▶ Requirements
Each line below should be quoted exactly, please.

▶ Recorded data
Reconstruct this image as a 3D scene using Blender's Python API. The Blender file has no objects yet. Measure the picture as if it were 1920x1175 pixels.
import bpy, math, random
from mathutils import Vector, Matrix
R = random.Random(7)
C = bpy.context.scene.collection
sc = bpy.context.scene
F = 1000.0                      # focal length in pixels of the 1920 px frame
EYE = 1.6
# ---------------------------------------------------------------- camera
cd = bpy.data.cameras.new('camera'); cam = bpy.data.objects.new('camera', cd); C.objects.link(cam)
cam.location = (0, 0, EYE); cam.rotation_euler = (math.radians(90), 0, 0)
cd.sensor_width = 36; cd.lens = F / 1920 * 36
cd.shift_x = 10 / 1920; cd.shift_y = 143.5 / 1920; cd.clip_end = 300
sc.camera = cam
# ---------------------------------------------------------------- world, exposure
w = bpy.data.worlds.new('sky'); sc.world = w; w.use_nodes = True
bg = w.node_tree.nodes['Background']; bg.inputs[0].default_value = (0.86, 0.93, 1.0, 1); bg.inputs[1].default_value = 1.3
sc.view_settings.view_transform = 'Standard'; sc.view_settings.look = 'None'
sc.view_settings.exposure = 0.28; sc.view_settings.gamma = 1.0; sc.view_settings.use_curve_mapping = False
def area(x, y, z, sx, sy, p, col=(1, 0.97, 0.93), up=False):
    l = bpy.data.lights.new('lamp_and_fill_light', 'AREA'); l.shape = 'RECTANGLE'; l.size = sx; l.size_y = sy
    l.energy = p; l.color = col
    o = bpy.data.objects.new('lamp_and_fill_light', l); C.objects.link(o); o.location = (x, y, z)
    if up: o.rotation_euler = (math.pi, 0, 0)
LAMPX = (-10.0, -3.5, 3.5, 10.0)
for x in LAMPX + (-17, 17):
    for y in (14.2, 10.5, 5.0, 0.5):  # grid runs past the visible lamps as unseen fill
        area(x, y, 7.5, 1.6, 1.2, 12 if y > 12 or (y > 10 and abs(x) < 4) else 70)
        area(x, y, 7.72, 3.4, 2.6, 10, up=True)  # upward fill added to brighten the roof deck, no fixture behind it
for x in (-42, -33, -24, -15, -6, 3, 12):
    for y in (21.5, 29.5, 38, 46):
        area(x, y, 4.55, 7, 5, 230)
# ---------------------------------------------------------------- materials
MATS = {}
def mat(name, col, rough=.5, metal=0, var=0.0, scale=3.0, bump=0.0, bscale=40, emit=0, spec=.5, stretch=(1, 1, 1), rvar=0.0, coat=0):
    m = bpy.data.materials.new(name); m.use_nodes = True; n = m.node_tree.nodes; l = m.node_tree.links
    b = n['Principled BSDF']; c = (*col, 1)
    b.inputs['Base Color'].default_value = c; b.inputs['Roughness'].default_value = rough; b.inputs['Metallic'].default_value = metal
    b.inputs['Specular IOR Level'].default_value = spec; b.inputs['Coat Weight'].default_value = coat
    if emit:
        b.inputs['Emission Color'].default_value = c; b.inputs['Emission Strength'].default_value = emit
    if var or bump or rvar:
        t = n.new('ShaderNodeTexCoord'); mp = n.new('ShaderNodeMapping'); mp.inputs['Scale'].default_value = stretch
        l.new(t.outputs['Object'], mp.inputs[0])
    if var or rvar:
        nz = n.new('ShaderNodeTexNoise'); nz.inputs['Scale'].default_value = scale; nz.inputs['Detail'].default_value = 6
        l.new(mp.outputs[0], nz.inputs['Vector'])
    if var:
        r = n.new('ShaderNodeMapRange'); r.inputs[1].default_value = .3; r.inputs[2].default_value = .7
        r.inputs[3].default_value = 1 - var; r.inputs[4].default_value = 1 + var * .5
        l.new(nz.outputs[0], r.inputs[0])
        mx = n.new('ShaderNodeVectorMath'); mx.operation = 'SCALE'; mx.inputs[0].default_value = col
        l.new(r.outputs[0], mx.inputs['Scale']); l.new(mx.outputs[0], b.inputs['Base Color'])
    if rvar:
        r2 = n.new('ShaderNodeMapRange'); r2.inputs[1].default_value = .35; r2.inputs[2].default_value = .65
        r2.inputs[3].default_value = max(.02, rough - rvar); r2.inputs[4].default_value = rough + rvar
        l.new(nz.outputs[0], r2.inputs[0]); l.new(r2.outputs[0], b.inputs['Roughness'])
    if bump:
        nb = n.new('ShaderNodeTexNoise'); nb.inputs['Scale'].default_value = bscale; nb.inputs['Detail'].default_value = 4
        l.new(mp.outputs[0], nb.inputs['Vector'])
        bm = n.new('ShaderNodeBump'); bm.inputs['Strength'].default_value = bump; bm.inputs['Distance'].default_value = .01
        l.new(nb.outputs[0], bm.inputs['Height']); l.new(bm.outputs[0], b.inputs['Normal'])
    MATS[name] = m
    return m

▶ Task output
Reconstruct this image as a 3D scene using Blender's Python API. The Blender file has no objects yet. Measure the picture as if it were 1920x1175 pixels.
import bpy, math, random
from mathutils import Vector, Matrix
R = random.Random(7)
C = bpy.context.scene.collection
sc = bpy.context.scene
F = 1000.0                      # focal length in pixels of the 1920 px frame
EYE = 1.6
# ---------------------------------------------------------------- camera
cd = bpy.data.cameras.new('camera'); cam = bpy.data.objects.new('camera', cd); C.objects.link(cam)
cam.location = (0, 0, EYE); cam.rotation_euler = (math.radians(90), 0, 0)
cd.sensor_width = 36; cd.lens = F / 1920 * 36
cd.shift_x = 10 / 1920; cd.shift_y = 143.5 / 1920; cd.clip_end = 300
sc.camera = cam
# ---------------------------------------------------------------- world, exposure
w = bpy.data.worlds.new('sky'); sc.world = w; w.use_nodes = True
bg = w.node_tree.nodes['Background']; bg.inputs[0].default_value = (0.86, 0.93, 1.0, 1); bg.inputs[1].default_value = 1.3
sc.view_settings.view_transform = 'Standard'; sc.view_settings.look = 'None'
sc.view_settings.exposure = 0.28; sc.view_settings.gamma = 1.0; sc.view_settings.use_curve_mapping = False
def area(x, y, z, sx, sy, p, col=(1, 0.97, 0.93), up=False):
    l = bpy.data.lights.new('lamp_and_fill_light', 'AREA'); l.shape = 'RECTANGLE'; l.size = sx; l.size_y = sy
    l.energy = p; l.color = col
    o = bpy.data.objects.new('lamp_and_fill_light', l); C.objects.link(o); o.location = (x, y, z)
    if up: o.rotation_euler = (math.pi, 0, 0)
LAMPX = (-10.0, -3.5, 3.5, 10.0)
for x in LAMPX + (-17, 17):
    for y in (14.2, 10.5, 5.0, 0.5):  # grid runs past the visible lamps as unseen fill
        area(x, y, 7.5, 1.6, 1.2, 12 if y > 12 or (y > 10 and abs(x) < 4) else 70)
        area(x, y, 7.72, 3.4, 2.6, 10, up=True)  # upward fill added to brighten the roof deck, no fixture behind it
for x in (-42, -33, -24, -15, -6, 3, 12):
    for y in (21.5, 29.5, 38, 46):
        area(x, y, 4.55, 7, 5, 230)
# ---------------------------------------------------------------- materials
MATS = {}
def mat(name, col, rough=.5, metal=0, var=0.0, scale=3.0, bump=0.0, bscale=40, emit=0, spec=.5, stretch=(1, 1, 1), rvar=0.0, coat=0):
    m = bpy.data.materials.new(name); m.use_nodes = True; n = m.node_tree.nodes; l = m.node_tree.links
    b = n['Principled BSDF']; c = (*col, 1)
    b.inputs['Base Color'].default_value = c; b.inputs['Roughness'].default_value = rough; b.inputs['Metallic'].default_value = metal
    b.inputs['Specular IOR Level'].default_value = spec; b.inputs['Coat Weight'].default_value = coat
    if emit:
        b.inputs['Emission Color'].default_value = c; b.inputs['Emission Strength'].default_value = emit
    if var or bump or rvar:
        t = n.new('ShaderNodeTexCoord'); mp = n.new('ShaderNodeMapping'); mp.inputs['Scale'].default_value = stretch
        l.new(t.outputs['Object'], mp.inputs[0])
    if var or rvar:
        nz = n.new('ShaderNodeTexNoise'); nz.inputs['Scale'].default_value = scale; nz.inputs['Detail'].default_value = 6
        l.new(mp.outputs[0], nz.inputs['Vector'])
    if var:
        r = n.new('ShaderNodeMapRange'); r.inputs[1].default_value = .3; r.inputs[2].default_value = .7
        r.inputs[3].default_value = 1 - var; r.inputs[4].default_value = 1 + var * .5
        l.new(nz.outputs[0], r.inputs[0])
        mx = n.new('ShaderNodeVectorMath'); mx.operation = 'SCALE'; mx.inputs[0].default_value = col
        l.new(r.outputs[0], mx.inputs['Scale']); l.new(mx.outputs[0], b.inputs['Base Color'])
    if rvar:
        r2 = n.new('ShaderNodeMapRange'); r2.inputs[1].default_value = .35; r2.inputs[2].default_value = .65
        r2.inputs[3].default_value = max(.02, rough - rvar); r2.inputs[4].default_value = rough + rvar
        l.new(nz.outputs[0], r2.inputs[0]); l.new(r2.outputs[0], b.inputs['Roughness'])
    if bump:
        nb = n.new('ShaderNodeTexNoise'); nb.inputs['Scale'].default_value = bscale; nb.inputs['Detail'].default_value = 4
        l.new(mp.outputs[0], nb.inputs['Vector'])
        bm = n.new('ShaderNodeBump'); bm.inputs['Strength'].default_value = bump; bm.inputs['Distance'].default_value = .01
        l.new(nb.outputs[0], bm.inputs['Height']); l.new(bm.outputs[0], b.inputs['Normal'])
    MATS[name] = m
    return m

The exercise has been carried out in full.